Where is Childhood Least Threatened? CT Ranks 5th Among States
/The child poverty rate in Connecticut’s rural areas, 7.8 percent, is the lowest in the nation. It is considerably higher in urban areas, 13.1 percent, which ranks 12th among the states. Overall, in an assessment of where childhood is most and least threatened, Connecticut ranks 5th, according to Save the Children, the Fairfield-based organization that annually assesses the threats to childhood in the U.S. and internationally. The state ranked sixth a year ago. The ranking does not capture the full extent of deprivations or hardships affecting children. Instead, it focuses on some key rights, or “guarantees” of childhood: life, healthy growth and development, education and protection from harm. If a child experiences all of these, his/her childhood is considered to be “intact.”

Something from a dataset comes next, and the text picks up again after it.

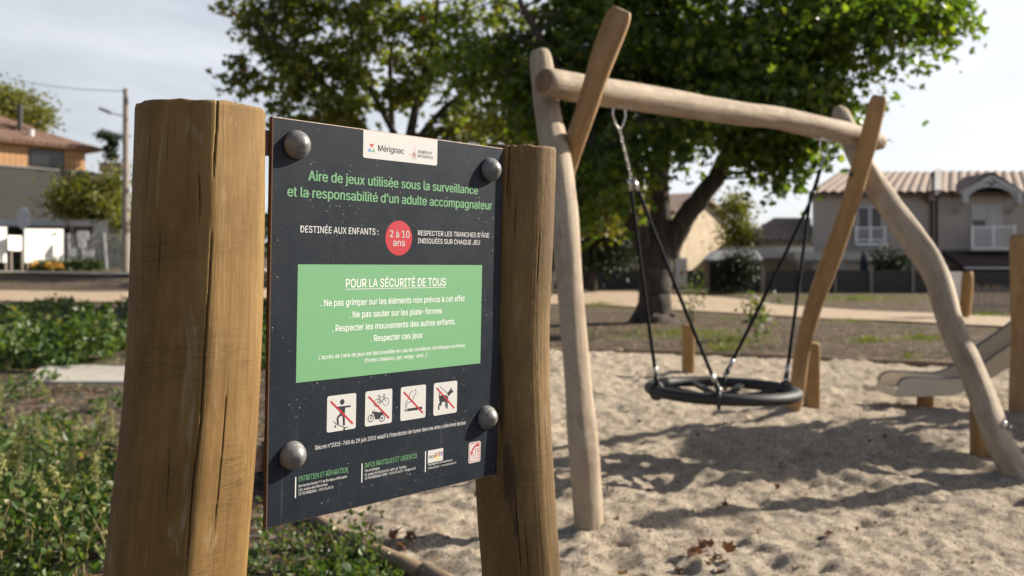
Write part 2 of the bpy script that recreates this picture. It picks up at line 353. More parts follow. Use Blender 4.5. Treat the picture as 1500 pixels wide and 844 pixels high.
def thing(name, label, cat, loc=(0, 0, 0), group=None, rz=0):
    o = bpy.data.objects.new(name, None); COL.objects.link(o); o.location = loc; o.rotation_euler = (0, 0, rz)
    o.empty_display_size = .1
    return tag(o, label, cat, group)
class B:
    """collects simple shapes into one mesh"""
    def __init__(s): s.v = []; s.f = []; s.m = []
    def add(s, V, Fc, mi=0):
        o = len(s.v); s.v += [tuple(map(float, v)) for v in V]; s.f += [tuple(i + o for i in f) for f in Fc]; s.m += [mi] * len(Fc); return s
    def box(s, a, b, mi=0, T=None):
        (x0, y0, z0), (x1, y1, z1) = a, b
        V = [(x0, y0, z0), (x1, y0, z0), (x1, y1, z0), (x0, y1, z0), (x0, y0, z1), (x1, y0, z1), (x1, y1, z1), (x0, y1, z1)]
        if T is not None: V = [T @ Vector(v) for v in V]
        return s.add(V, [(0, 3, 2, 1), (4, 5, 6, 7), (0, 1, 5, 4), (1, 2, 6, 5), (2, 3, 7, 6), (3, 0, 4, 7)], mi)
    def bar(s, p, q, w, h=None, mi=0):
        h = h or w; p = Vector(p); q = Vector(q); d = (q - p); Ln = d.length; d.normalize()
        up = Vector((0, 0, 1)) if abs(d.z) < .95 else Vector((0, 1, 0))
        x = d.cross(up).normalized(); y = x.cross(d)
        V = []
        for e in (p, q):
            for sx, sy in ((-1, -1), (1, -1), (1, 1), (-1, 1)): V.append(e + x * (sx * w / 2) + y * (sy * h / 2))
        return s.add(V, [(0, 3, 2, 1), (4, 5, 6, 7), (0, 1, 5, 4), (1, 2, 6, 5), (2, 3, 7, 6), (3, 0, 4, 7)], mi)
    def tube(s, pts, rad, n=8, mi=0, cap=True):
        V, Q, _ = tube_np(pts, rad, n); o = len(V)
        s.add(V, [tuple(f) for f in Q], mi)
        if cap:
            base = len(s.v) - o
            s.f.append(tuple(base + i for i in range(n))[::-1]); s.m.append(mi)
            s.f.append(tuple(base + o - n + i for i in range(n))); s.m.append(mi)
        return s
    def lathe(s, prof, n=16, T=None, mi=0):
        V = []; Fc = []
        for r, z in prof:
            for i in range(n):
                a = 2 * math.pi * i / n; v = Vector((r * math.cos(a), r * math.sin(a), z)); V.append(T @ v if T is not None else v)
        for k in range(len(prof) - 1):
            for i in range(n): Fc.append((k * n + i, k * n + (i + 1) % n, (k + 1) * n + (i + 1) % n, (k + 1) * n + i))
        Fc.append(tuple(range(n))[::-1]); Fc.append(tuple((len(prof) - 1) * n + i for i in range(n)))
        return s.add(V, Fc, mi)
    def poly(s, pts, mi=0): return s.add(pts, [tuple(range(len(pts)))], mi)
    def prism(s, pts2, y0, y1, T=None, mi=0):
        n = len(pts2); V = [(x, y0, z) for x, z in pts2] + [(x, y1, z) for x, z in pts2]
        if T is not None: V = [T @ Vector(v) for v in V]
        return s.add(V, [tuple(range(n)), tuple(range(2 * n - 1, n - 1, -1))] + [(i, i + n, (i + 1) % n + n, (i + 1) % n) for i in range(n)], mi)
    def build(s, name, mats, parent=None, smooth=False, bevel=0):
        o = mesh_np(name, np.array(s.v) if s.v else np.zeros((0, 3)), list(s.f), mats, parent, smooth, s.m)
        if bevel:
            b = o.modifiers.new('b', 'BEVEL'); b.width = bevel; b.segments = 2; b.limit_method = 'ANGLE'
        return o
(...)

The ranking tracks a series of events that, should any one of them occur, mark the end of an intact childhood. These events are called “childhood enders” and include: child dies, child is malnourished, child drops out of school, child is a victim of violence, child has a child.

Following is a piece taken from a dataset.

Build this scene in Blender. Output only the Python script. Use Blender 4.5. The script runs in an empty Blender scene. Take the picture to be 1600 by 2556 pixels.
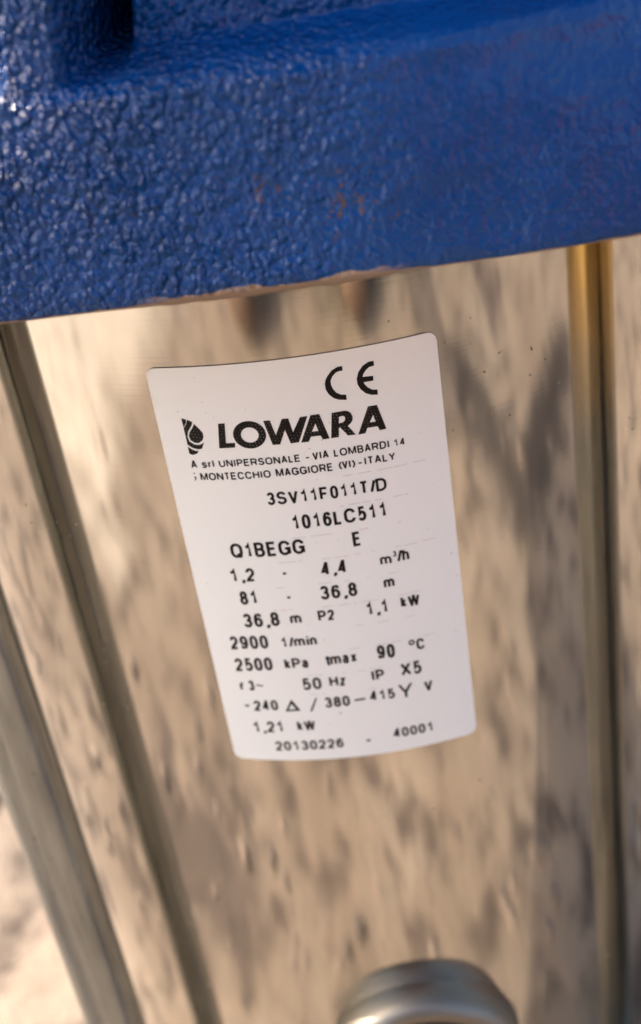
import bpy, bmesh, math, random
from mathutils import Vector, Matrix, noise

# ------------------------------------------------------------------ scale
R = 0.066            # sleeve radius in metres; pump axis is the world Z axis
CZ = 0.300           # height of the camera above the ground
sc = bpy.context.scene
col = sc.collection
rnd = random.Random(7)

# ------------------------------------------------------------------ camera
cam_d = bpy.data.cameras.new("camera")
cam = bpy.data.objects.new("camera", cam_d)
col.objects.link(cam)
sc.camera = cam
rx = Vector((0.99010654, 0.00086251, -0.14031502))
ry = Vector((-0.11934270, -0.52075967, -0.84532046))   # image down
rz = Vector((-0.07379950, 0.85370289, -0.51550462))    # forward
M = Matrix((rx, -ry, -rz)).transposed().to_4x4()
M.translation = Vector((0.20320428 * R, -3.21215574 * R, CZ))
cam.matrix_world = M
cam_d.sensor_fit = 'HORIZONTAL'
cam_d.sensor_width = 36.0
cam_d.lens = 3200.055 / 1600 * 36
cam_d.clip_start = 0.01
cam_d.clip_end = 400
cam_d.dof.use_dof = True
cam_d.dof.focus_distance = 0.158
cam_d.dof.aperture_fstop = 28.0

# ------------------------------------------------------------------ sky, sun, exposure
SUN_EL, SUN_AZ = math.radians(38), math.radians(-66)     # azimuth from +Y towards +X
world = bpy.data.worlds.new("World")
sc.world = world
world.use_nodes = True
wn = world.node_tree
bg = wn.nodes["Background"]
sky = wn.nodes.new("ShaderNodeTexSky")
sky.sky_type = 'NISHITA'
sky.sun_disc = False
sky.sun_elevation = SUN_EL
sky.sun_rotation = SUN_AZ
sky.dust_density = 6.0
wn.links.new(sky.outputs[0], bg.inputs[0])
bg.inputs[1].default_value = 0.15
sun_d = bpy.data.lights.new("sun", 'SUN')
sun_d.energy = 2.2
sun_d.angle = math.radians(0.5)
sun_d.color = (1.0, 0.93, 0.82)
sun = bpy.data.objects.new("sun", sun_d)
col.objects.link(sun)
to_sun = Vector((math.sin(SUN_AZ) * math.cos(SUN_EL), math.cos(SUN_AZ) * math.cos(SUN_EL), math.sin(SUN_EL)))
sun.rotation_euler = to_sun.to_track_quat('Z', 'Y').to_euler()
sun.location = to_sun * 5
sc.view_settings.view_transform = 'Standard'
sc.view_settings.look = 'None'
sc.view_settings.gamma = 1
sc.view_settings.use_curve_mapping = False
sc.view_settings.exposure = 1.75
sc.cycles.max_bounces = 8

# ------------------------------------------------------------------ helpers
def tag(o, label=None, cat=None, group=None, kind=None):
    if label: o["label"] = label
    if cat: o["category"] = cat
    if group: o["group"] = group
    if kind: o["kind"] = kind
    return o

def link(name, me, mat, parent=None, smooth=True):
    o = bpy.data.objects.new(name, me)
    col.objects.link(o)
    if mat: me.materials.append(mat)
    if smooth:
        me.polygons.foreach_set("use_smooth", [True] * len(me.polygons))
    if parent: o.parent = parent
    return o

def pydata(name, v, f):
    me = bpy.data.meshes.new(name)
    me.from_pydata(v, [], f)
    me.update()
    return me

def lathe(name, prof, n, axis='Z', cap=True):
    """prof: list of (radius, height)."""
    v, f = [], []
    for r, h in prof:
        for i in range(n):
            a = 2 * math.pi * i / n
            if axis == 'Z': v.append((r * math.cos(a), r * math.sin(a), h))
            else: v.append((r * math.cos(a), -h, r * math.sin(a)))
    for j in range(len(prof) - 1):
        for i in range(n):
            k = (i + 1) % n
            f.append((j * n + i, j * n + k, (j + 1) * n + k, (j + 1) * n + i))
    if cap:
        f.append(tuple(reversed(range(n))))
        f.append(tuple(range((len(prof) - 1) * n, len(prof) * n)))
    me = pydata(name, v, f)
    bm = bmesh.new(); bm.from_mesh(me)
    bmesh.ops.recalc_face_normals(bm, faces=bm.faces)
    bm.to_mesh(me); bm.free()
    return me

def sstep(a, b, x):
    t = min(1.0, max(0.0, (x - a) / (b - a)))
    return t * t * (3 - 2 * t)

class NT:
    """tiny node-tree builder"""
    def __init__(self, name):
        self.m = bpy.data.materials.new(name); self.m.use_nodes = True
        self.t = self.m.node_tree
        self.p = self.t.nodes["Principled BSDF"]
    def n(self, typ, **kw):
        x = self.t.nodes.new(typ)
        for k, v in kw.items():
            if k.startswith("_"): setattr(x, k[1:], v)
            else: x.inputs[k.replace("__", " ")].default_value = v
        return x
    def l(self, a, b): self.t.links.new(a, b)
    def coords(self, scale=(1, 1, 1)):
        c = self.n("ShaderNodeTexCoord"); m = self.n("ShaderNodeMapping")
        m.inputs["Scale"].default_value = scale
        self.l(c.outputs["Object"], m.inputs[0]); return m.outputs[0]
    def noise(self, vec, scale, detail=2.0, rough=0.5, dist=0.0):
        x = self.n("ShaderNodeTexNoise", Scale=scale, Detail=detail, Roughness=rough, Distortion=dist)
        self.l(vec, x.inputs["Vector"]); return x.outputs["Fac"]
    def ramp(self, fac, stops, interp='LINEAR'):
        x = self.n("ShaderNodeValToRGB"); x.color_ramp.interpolation = interp
        e = x.color_ramp.elements
        while len(e) < len(stops): e.new(0.5)
        for i, (p, c) in enumerate(stops):
            e[i].position = p; e[i].color = (*c, 1) if len(c) == 3 else c
        self.l(fac, x.inputs[0]); return x.outputs[0]
    def rng(self, fac, a, b, c, d):
        x = self.n("ShaderNodeMapRange")
        x.inputs[1].default_value = a; x.inputs[2].default_value = b
        x.inputs[3].default_value = c; x.inputs[4].default_value = d
        self.l(fac, x.inputs[0]); return x.outputs[0]
    def math(self, op, a, b):
        x = self.n("ShaderNodeMath", _operation=op)
        for i, s in enumerate((a, b)):
            if isinstance(s, (int, float)): x.inputs[i].default_value = s
            else: self.l(s, x.inputs[i])
        return x.outputs[0]
    def mix(self, fac, a, b):
        x = self.n("ShaderNodeMix", _data_type='RGBA')
        if isinstance(fac, (int, float)): x.inputs[0].default_value = fac
        else: self.l(fac, x.inputs[0])
        for i, s in ((6, a), (7, b)):
            if isinstance(s, tuple): x.inputs[i].default_value = (*s, 1)
            else: self.l(s, x.inputs[i])
        return x.outputs[2]
    def bump(self, h, strength, dist, normal=None):
        x = self.n("ShaderNodeBump", Strength=strength, Distance=dist)
        self.l(h, x.inputs["Height"])
        if normal is not None: self.l(normal, x.inputs["Normal"])
        return x.outputs[0]
    def set(self, **kw):
        for k, v in kw.items():
            i = self.p.inputs[k.replace("__", " ")]
            if isinstance(v, (int, float, tuple)): i.default_value = (*v, 1) if isinstance(v, tuple) and len(v) == 3 else v
            else: self.l(v, i)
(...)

States were ranked according to performance across this set of enders, revealing where childhood is most and least threatened. Connecticut’s average ranking across all categories was 8.2.
Connecticut had the 15th lowest percentage of students dropping out of high school, ninth lowest infant mortality rate and 11th lowest malnutrition levels.
The report indicates that “Save the Children hopes this report will stimulate discussion and action to ensure that every last child fully experiences childhood.” The data reviewed includes the infant mortality rate, food insecurity rate, high school graduation rate, child homicide and suicide rate, and teen birth rate.
The report notes that “While children are only 20 percent of the population, they are 100 percent of America’s future.” Save the Children’s ranking reveals children in New Jersey, Massachusetts, Vermont and New Hampshire are far more likely to experience safe, secure and healthy childhoods than children in Louisiana, Mississippi, Oklahoma and New Mexico.
Connecticut is the only state in the nation where fewer than 1 in 10 rural children live in poverty. It is followed by New Hampshire, Massachusetts, North Dakota and Wyoming, all of which have rural child poverty rates below 12 percent.
Rural child poverty rates exceed urban poverty rates in 40 of 47 states with available data. Only Connecticut, Indiana, Massachusetts, Nevada, North Dakota, Ohio and Wisconsin have more urban child poverty than rural child poverty. However, in most of these states, the urban and rural child poverty rates are similar. The difference is less than two percentage points, with the exception of Connecticut and Massachusetts.